Some blurs of emotions and technology do exist today, but they are not really used in everyday, real life. For example, smile detection on cameras enables the camera to take a photograph whenever a person smiles, but the same camera does not know how to associate this with feelings: camera’s do not know that smiling means happiness. It just knows to take a picture whenever we smile.

Do you care about technology, even if it doesn’t care about you?

(9) Product Reviews

Post 9:

We are now in an age where we are spoilt for choice. They are various models of computers for all needs, i.e., gaming, multimedia, browsing, office etc so where can we turn? For many it’s a chat to a friend who knows his/her stuff when it comes to a particular type of product, for others it’s an interesting read of reviews. Mostly “independent magazines” give the latest gadgets a complete guide to what features a product has.
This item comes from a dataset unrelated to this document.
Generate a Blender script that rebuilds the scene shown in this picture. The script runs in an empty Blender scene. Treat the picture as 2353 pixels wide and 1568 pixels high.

For example, some magazines will often display this on their cover work.

Perhaps I am a little sceptical about true independence, so I thought I’d share a friends experience when buying a camera recently:

After reading reviews from a magazine, she settled on a particular manufacturer and two models of cameras. She read a fantastic ‘independent’ review about a camera and was hyped up about its features, after seeing the camera her opinion quickly changed. In the review it didn’t say the camera had a flash light at the corner of the camera, it made handling of the camera very difficult. Afterwards she read the reviews again to see that the pictures and text didn’t mention the location of the flash light. After she told me about her experience I thought:

How true is independent?

Can a large manufacturer persuade a magazine (or other source) to accept their review about their product? For example, all positive, neat and fantastic features were written and explained easily. Any pictures (which coincide) with the article are at a certain angle so readers (potential e-commercial buyers) can see how ‘good’ the camera actually is. Does a magazine not accept any money for advertisements/promotions?

It leaves me thinking; surely money is bound to come into the equation to show a certain light on a product from the manufacturer.

Post 9, over and out. Thanks for reading!